Ceux qui sont fatigués d’entendre parler de numérique, peut-être peut-on leur rappeler que ce qui se joue, ce n’est pas une partie « contre le livre », « contre l’édition », ou « contre la librairie ». Bien au contraire, il est fondamental de construire l’édition numérique, et qu’elle soit construite par des gens qui aiment les livres, par de grands lecteurs, des éditeurs, des gens qui aiment fréquenter les bons auteurs, des gens qui se sont construits avec les livres et ne peuvent imaginer un monde qui en soit privé. Si ceux qui aiment les livres se détournent du devenir numérique des livres, d’autres s’en occuperont, et probablement pas d’une manière qui satisfera les premiers. Et, faut-il le rappeler, l’édition numérique ne peut se construire « contre le web », bien au contraire, c’est la pratique, la connaissance et l’intérêt pour le web de ceux qui mettent en place l’édition numérique qui en garantira la réussite, qui n’est absolument pas gagnée d’avance.
Ce projet semblera aux plus enthousiastes des technologies numériques bien minimal, qui consiste à « simplement » rendre disponibles des versions numériques de ce qui paraît aussi sous forme imprimée.
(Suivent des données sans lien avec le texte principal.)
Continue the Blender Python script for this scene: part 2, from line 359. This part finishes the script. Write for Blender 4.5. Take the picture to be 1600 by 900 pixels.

Je reviendrai dans un prochain billet sur les complexités que ce projet recèle. Et cette étape minimale ne ferme pas la porte, bien entendu, à l’apparition de nouvelles expériences de lecture hybrides, ni au développement de nouveaux objets éditoriaux. Il s’agit de garantir, dans l’espace du web, l’existence d’une offre de livres numériques qui conserve la caractéristique la plus extraordinaire des livres imprimés : leur capacité à ouvrir, dans nos esprits, des espaces imaginaires qu’un rien est susceptible de mettre en mouvement. Un rien : quelques signes noirs sur un écran blanc.